As you can see, Andy Reid is in the discussion as the best of the group, but does he have the best argument? Reid’s 206 wins is the most by the six coaches, but his winning percentage only ranks third, behind George Allen and Bud Grant. His teams have only made one Super Bowl which put him well behind Grant, Levy, and Reeves, who all have participated in four. He has coached for two franchises (Philadelphia and Kansas City) that have only won one (Kansas City in 1970) Super Bowl Title in the Super Bowl era. The Eagles did win three NFL Championships prior to 1967.

Reid’s argument is probably better than Marty Schottenheimer’s, but it’s close. The two records match up well. Each coached for 21 years in the NFL. Schottenheimer overall record is very similar, 205-139, compared to Reid’s 206-137. Reid made a Super Bowl, and also participated in six conference championship games; Schottenheimer’s teams never reached a Super Bowl and went 0-3 in Conference Championship Games. It’s very close, but we’ll go with Reid.

Marv Levy has much different strengths and weaknesses than Reid. He has a worst winning percentages during a significantly shorter time. Levy won only 154 games, which is 52 games fewer than Reid, and Reid is still adding to his total. Both Reid and Levy coached the Kansas City Chiefs, Reid’s record in Kansas City is much better. Advantage, Reid? Well, Levy has his strengths. His other franchise, the Buffalo Bills, is one of the weakest franchises in the NFL. The Bills have made the playoffs 14 times in the 53 years since the Super Bowl era, in eight of those years their coach was Marv Levy. The Bills have made five Conference Championship Games, Levy was their coach in four of them; also Marv Levy was their leader in all four of their Super Bowl appearances. Then add in Levy’s outstanding CFL record and that probably lifts him slightly ahead of Andy Reid.

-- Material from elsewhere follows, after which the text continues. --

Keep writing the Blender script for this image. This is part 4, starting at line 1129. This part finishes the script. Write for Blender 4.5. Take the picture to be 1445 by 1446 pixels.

Marv Levy actually matches up with Dan Reeves very well. Four Super Bowl appearances apiece. Reeves was a blow-out loser in all four games, while Levy’s Bills were routed three times while losing one that they probably should have won, Super Bowl XXV. Most of Reeves’ success was with one of the NFL’s most storied franchises, the Denver Broncos, who have participated in five Super Bowls when Reeves was not their coach. His other trip to the big game was with a franchise much like Levy’s Bills, the Atlanta Falcons. Reeves belongs in the conversation, but he seems slightly behind both Reid and Levy.

This brings us to the two coaches who began their careers in 1966 and 1967; George Allen and Bud Grant. Let’s start with George Allen. He only coached 12 years, which is by far the shortest tenure of the men listed here. Due to his intense personality he never got along with any of his bosses (George Halas, Dan Reeves, Edward Bennett Williams). This is a strike against Allen. His winning percentage is the best of the group and 4th best of all time. He turned around two floundering franchises quickly. His ability to win quickly is by far the best of the group. This is a powerful argument for him. The fact that his teams tended to fade late in the season and his playoff record is dismal makes it hard to make him #1. A very underrated coach, his record is probably better than both Levy and Reid, but behind his contemporary Bud Grant.

Bud Grant coached the Minnesota Vikings for 17 years. The Vikings made all four of their Super Bowl appearances under his leadership. His winning percentage is worse than George Allen’s, but better than the other five men listed. There are two negatives to his record. #1 is his record in Super Bowls. The Vikes were routed in all four games, including a 23-7 thrashing at the hands of the Kansas City Chiefs in Super Bowl IV when Minnesota was a two touchdown favorite. This is a legitimate concern, but the other five coaches listed have very similar stories. The other is he only won 168 games in his NFL career. That puts him well behind three of the men we’re comparing him to (Andy Reid, Marty Schottenheimer, Dan Reeves). This argument is not very compelling. Grant coached in the CFL for ten years before entering the NFL. His record in the CFL is magnificent. As earlier noted Marv Levy’s record in the CFL is outstanding, but Bud Grant’s is clearly better. Adding his wins in the CFL and NFL his win total is 290. He won four CFL Championships. In competition this close that matters! The best answer to the question “Best Coach to Never Win a NFL Championship” is Bud Grant.